Se trata de una especie de traición con respecto a la misión decisiva
de un genuino pensador, que es resistir las modas del día y las tentaciones del
poder. La fascinación que, por ejemplo, irradian los regímenes autoritarios y
populistas tiene que ver entonces con los valores asociados a la actividad
política, a los que son particularmente sensibles los intelectuales: la unidad
doctrinaria, la disciplina jerárquica de una iglesia secularizada, el sueño de
hogar y fraternidad, la ilusión de la solidaridad practicada.
Según Thomas
Mann el criterio para la calificación de un régimen sociopolítico estaría
en saber si ese modelo permite una apertura para otras alternativas y
desarrollos y para fomentar la “vida de la vida”. Como toda vida, también
la política requiere para su despliegue de una voluntad estructurante, que,
entre otras cosas, debe dejar el terreno abierto para soluciones alternativas
que no se manifiestan en el primer momento. Y así volvemos al comienzo. Lo
rescatable de las actividades filosóficas e intelectuales se encuentra
probablemente en un retorno crítico y distanciado a los clásicos. Lo valioso de
la obra de Jürgen Habermas se halla en
una conexión productiva con el psicoanálisis: la teoría crítica puede dar como
resultado un diagnóstico más o menos adecuado de situaciones político-patológicas.

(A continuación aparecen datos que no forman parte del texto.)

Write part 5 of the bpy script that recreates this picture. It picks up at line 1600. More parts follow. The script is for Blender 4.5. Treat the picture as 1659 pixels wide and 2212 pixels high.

Aplicada a la praxis, que es el designio de Habermas, esta vinculación con la
concepción original freudiana debería, al mismo tiempo, fructificar las propias
cualidades de los pensadores con respecto a la comprensión de los fenómenos
estudiados y fomentar las modificaciones necesarias en el cuerpo social
enfermo. Y en el caso ideal todo esto podría estar acompañado por un proceso de
autorreflexión de parte del paciente colectivo, cuando este último desarrolle un
interés propio por la auto-emancipación.
Como dice Habermas en su crítica a G. W. F. Hegel, no podemos y no
debemos resignarnos a elaborar una teoría política que sea sólo la comprensión
– en cuanta recapitulación, a menudo engorrosa – del mundo empírico y que se
abstenga de todo juicio valorativo sobre este último, como lo propugnan varias
corrientes postmodernistas acudiendo a la modestia epistemológica.